Hassan Shuaib There is a growing concern about stagnation in the interpretation of the Qur’an and Sunnah in our modern period. This concern has led to a deep-seated contention among Muslims on the possibility of a new interpretation of these two sources.
This study aims to explore the most significant conceptual and methodological contributions of an influential jurist of the Ḥanbalī school of jurisprudence Ibn Qudāmah (d. 620/1223) to the interpretation of the ethical-legal texts of the Qur’an and Sunnah. It will demonstrate the extent to which his inputs can be used to interpret a range of ethical-legal texts of the Qur’an and Sunnah in today’s context to ensure a conformity to modernity within the spirit of the existing framework of Islam.
David Bryan Lozada This research examines how human rights are orchestrated by international actors, and mobilised by the urban poor survivors (UPS) and civil society organisations (CSOs) in contesting the war on drugs in the Philippines. I investigate the pathways UPS and CSOs use in contesting the war on drugs to provide insights on how the global governance of human rights are implemented at the local level.

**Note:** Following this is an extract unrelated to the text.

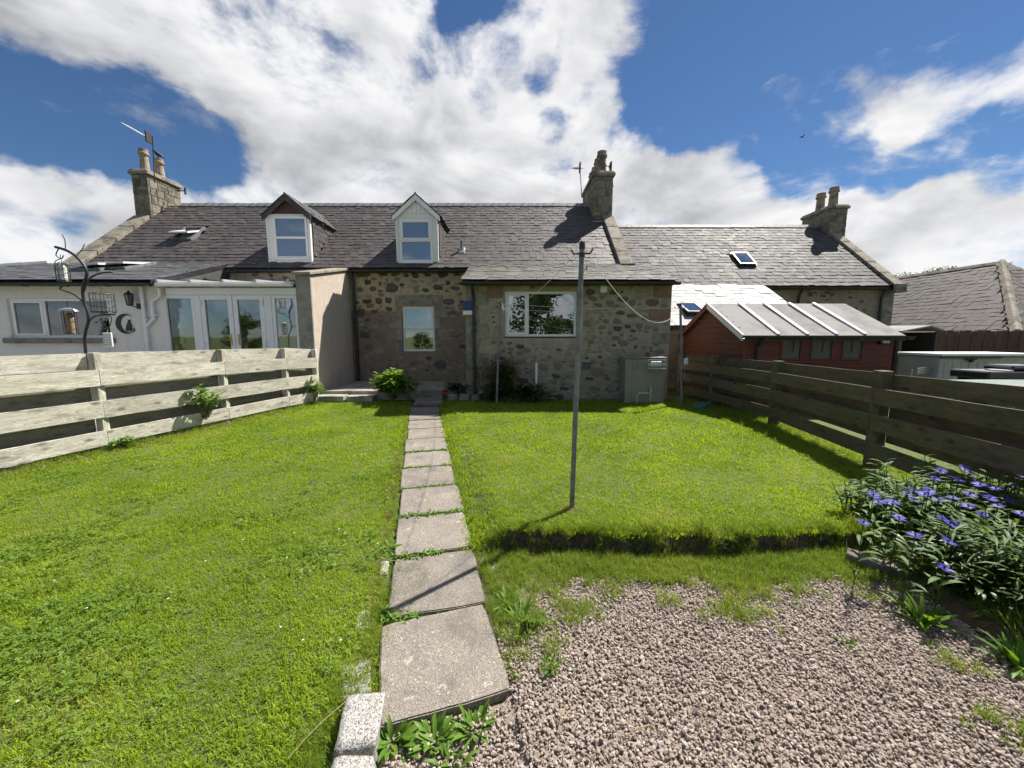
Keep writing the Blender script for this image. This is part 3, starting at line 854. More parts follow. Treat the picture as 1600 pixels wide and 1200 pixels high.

Yahia Zhengtang Ma Situated at the intersections of Queer Theory and Translation Studies, my research project examines the presentation of male same-sex desire in Sinophone literature and how its representations in English translation can be queered and de-queered. With textual analysis of the translations of desire in a selection of novels written by Chinese-speaking authors dating from the 1990s and interviews with translators and scholars who translate queer texts and/or research on queer translation, this research ultimately aims to demonstrate in what ways queer translation can be done in practice and in theory.
Akina Mikami Akina’s thesis examines how civil society practice shapes notion of disaster resilience through a translocal approach. It conducts a case study of Fukushima-Cairns recuperation practice in 3.11 disaster recovery politics. It argues that translocal practice of radical care decouples the notion of disaster resilience from principles of neoliberal nationalism that underpin state-led reconstruction. Engaging with debates on political ethics of care, posthumanism and disaster justice, it proposes a ‘care’ perspective in rethinking civil society and disaster resilience. In this project, Akina adopts an action research paradigm that seeks both action and understanding through a cyclic, participative and reflective co-inquiry process.
Scott Musgrave-Takeda
Okinawa remains at the centre of an ever changing security environment. The islands are host to the highest concentration of United States military bases in the world. Since the end of World War II, displeasure with the presence of the US military has been a common theme to Okinawan discourse, political and civil.
Understanding the identities of civil society members opposed to bases not only on Okinawa but also on mainland Japan will provide a basis to find how to create a more empowering narrative that not only Okinawans but also mainland Japanese can plug into to promote positive social change for a hot button issue that continues to go unsolved.
Leiheng Wang Leiheng’s research focuses on the national identity and nationalism in East Asia. In her postgraduate studies, she paid attention to the comparison of collective memory in Mainland China, Taiwan, and South Korea. Currently, Leiheng focuses on conducting the comparison of national identity in Mainland China, Taiwan, Hong Kong, and Macau from the perspective of history education.
Wanyi Xue My research interest is poverty governance in China’s ethnic minority areas. Since 2016, I have carried out research on Targeted Poverty Alleviation (TPA, Chinese: 精准扶贫) campaign in Shaanxi, Guizhou and Guangxi in mainland China, and carried out field work for many times. With the completion of the Chinese government’s TPA campaign by the end of 2020, China’s poverty alleviation work will reach a new level in 2021. Therefore, my current research topic is poverty governance in China after 2020, that is, the study on the aftermath of TPA campaign.